If OIDs are included in the dump, the OID field immediately follows the
field-count word. It is a normal field except that it's not included
in the field-count. In particular it has a typlen --- this will allow
handling of 4-byte vs 8-byte OIDs without too much pain, and will allow
OIDs to be shown as NULL if we someday allow OIDs to be optional.
2001-01-02
File Trailer
The file trailer consists of an int16 word containing -1. This is
easily distinguished from a tuple's field-count word.
A reader should report an error if a field-count word is neither -1
nor the expected number of columns. This provides an extra
check against somehow getting out of sync with the data.
Usage
The following example copies a table to standard output,
using a vertical bar (|) as the field
delimiter:
COPY country TO stdout USING DELIMITERS '|';
To copy data from a Unix file into a table country:
COPY country FROM '/usr1/proj/bray/sql/country_data';
Here is a sample of data suitable for copying into a table
from stdin (so it
has the termination sequence on the last line):
AF AFGHANISTAN
AL ALBANIA
DZ ALGERIA
ZM ZAMBIA
ZW ZIMBABWE
\.
Note that the white space on each line is actually a TAB.
The following is the same data, output in binary format on a Linux/i586
machine. The data is shown after filtering through
the Unix utility od -c. The table has
three fields; the first is char(2),
the second is text, and the third is
integer.
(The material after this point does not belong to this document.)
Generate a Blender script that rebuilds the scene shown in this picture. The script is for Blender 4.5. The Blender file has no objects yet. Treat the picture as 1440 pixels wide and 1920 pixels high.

All the
rows have a null value in the third field.
0000000 P G B C O P Y \n 377 \r \n \0 004 003 002 001
0000020 \0 \0 \0 \0 \0 \0 \0 \0 003 \0 377 377 006 \0 \0 \0
0000040 A F 377 377 017 \0 \0 \0 A F G H A N I S
0000060 T A N \0 \0 003 \0 377 377 006 \0 \0 \0 A L 377
0000100 377 \v \0 \0 \0 A L B A N I A \0 \0 003 \0
0000120 377 377 006 \0 \0 \0 D Z 377 377 \v \0 \0 \0 A L
0000140 G E R I A \0 \0 003 \0 377 377 006 \0 \0 \0 Z
0000160 M 377 377 \n \0 \0 \0 Z A M B I A \0 \0 003
0000200 \0 377 377 006 \0 \0 \0 Z W 377 377 \f \0 \0 \0 Z
0000220 I M B A B W E \0 \0 377 377
Compatibility
1998-09-08
SQL92
There is no COPY statement in SQL92.